Global shipping companies are spending billions of dollars to invest in equipment that allows them to utilize environmental loopholes, dumping pollution into the sea rather than into the air, reports The Independent.
New environmental legislation meant to tackle air pollution from cruise ships is set to go into effect on January 1, 2020. Rather than comply legitimately with these new international standards, the shipping industry has instead spent $12 billion on devices that extract sulfur from the exhaust fumes of ships, which is then rerouted and expelled into the ocean water.
The result is that shipping companies comply with the new standards by polluting something else, thus savings themselves and their shareholders millions of dollars.
Experts warn that these “open-loop scrubbers” expel chemicals that not only increase carbon dioxide emissions but could have a “devastating effect on wildlife in British waters and around the world.”
Of the 3,756 ships that have already had scrubbers installed, only 23 of them have had “closed-loop scrubbers” installed, those that do not discharge into the sea. These ships will have to take the additional steps of discharging the extracted sulphur at safe disposal facilities.

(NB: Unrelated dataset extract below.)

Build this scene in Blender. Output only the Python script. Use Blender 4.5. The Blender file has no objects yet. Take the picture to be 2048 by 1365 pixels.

The expended sulfur causes increased acidification of the surrounding water. “Wildlife in these areas is likely to be far more vulnerable to the effects of having ships discharging huge volumes of acidic, polluted, warm water from scrubbers,” said Lucy Gilliam from the Brussels-based NGO Transport and Environment.
Gilliam says that the new international standards contain too few parameters to ensure the cruise ships make serious steps to curb their pollution.
Pollution specifically from cruise ships will be a problem. According to the International Council on Clean Transportation, cruise ships with scrubbers “will consume around 4 million tons of heavy fuel oil in 2020 and will discharge 180 million tons of contaminated scrubber washwater overboard.”